Illinois needs Pritzker’s BUILD Plan for housing
The state should follow others by passing reforms that would make building housing easier and cheaper.
Gov. J.B. Pritzker’s BUILD Plan is crucial to improving housing affordability in Illinois.
The General Assembly should resist opposition from local leaders and pass all of the bills key to Pritzker’s campaign promise to tackle the state’s housing costs. The measures are all pending votes in the Senate.
Illinois is short 142,000 homes, according to a report last year from the University of Illinois. To meet its growing demand, Illinois needs an estimated 227,000 new units over the next five years, the report said.
The shortage has made housing more expensive. Since February 2019, home prices have jumped nearly 50%. Rent increases in Chicago and Central Illinois are some of the highest in the country, according to a report from ConsumerAffairs.
To reverse this housing cost trend, Illinois must build more homes. That requires loosening government restrictions that have artificially depressed construction.
Enter the BUILD Plan.
The proposal is a slate of bills in Springfield that would reduce regulations that interfere with property rights and development. They include:
- Setting deadlines for permit reviews and inspections so housing projects can’t be indefinitely stalled by bureaucracy, and letting builders hire third-party reviewers when cities miss those deadlines. (SB 4063)

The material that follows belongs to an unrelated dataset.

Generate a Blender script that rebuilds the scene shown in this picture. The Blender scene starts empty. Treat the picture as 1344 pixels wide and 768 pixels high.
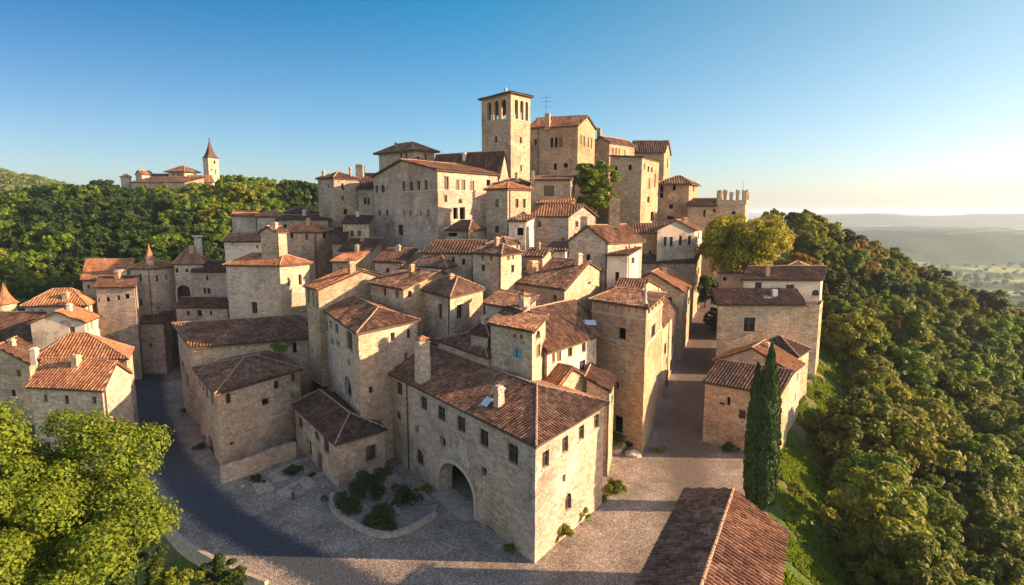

- On residential lots above a certain size, allowing more homes such as duplexes, fourplexes and cottage clusters. (SB 4060)
- Reducing mandatory parking minimums that force builders to devote land and money to extra parking instead of homes. (SB 4064)
- Allowing multi-family properties up to six stories tall to have one stairwell instead of two, making it easier and more affordable to build apartments on smaller lots. (SB 4061)
- Allowing homeowners to build accessory dwelling units on their property (SB 4071)
- Requiring impact fees — paid to a city to offset the costs of expanding infrastructure — to be calculated using a transparent statewide formula so that unpredictable or inflated charges can’t make housing more expensive (SB 4062)
This plan doesn’t dictate what a developer must or can’t build. Rather, it leaves the choice up to the developer, removing the local government prescriptions that have limited housing supply and driven up costs in Illinois.
The biggest pushback has come from local government leaders, who see the proposed legislation as undercutting their authority in land-use decisions. But when local governments stifle the production of needed housing, it’s the state’s responsibility to re-establish equilibrium.
By passing the BUILD Plan, Illinois would follow other states that have shown this kind of reform to be successful at resetting otherwise complicated local processes. In Arizona, the Permit Freedom Act has cut permitting and development times by as much as 17.7%. Similar progress is expected from reforms recently enacted in Virginia and Idaho.
The BUILD Plan isn’t state government overreach. It’s the state peeling back overreach at the local level and reaffirming property rights. That’s the kind of action Illinois needs if it’s going to grow.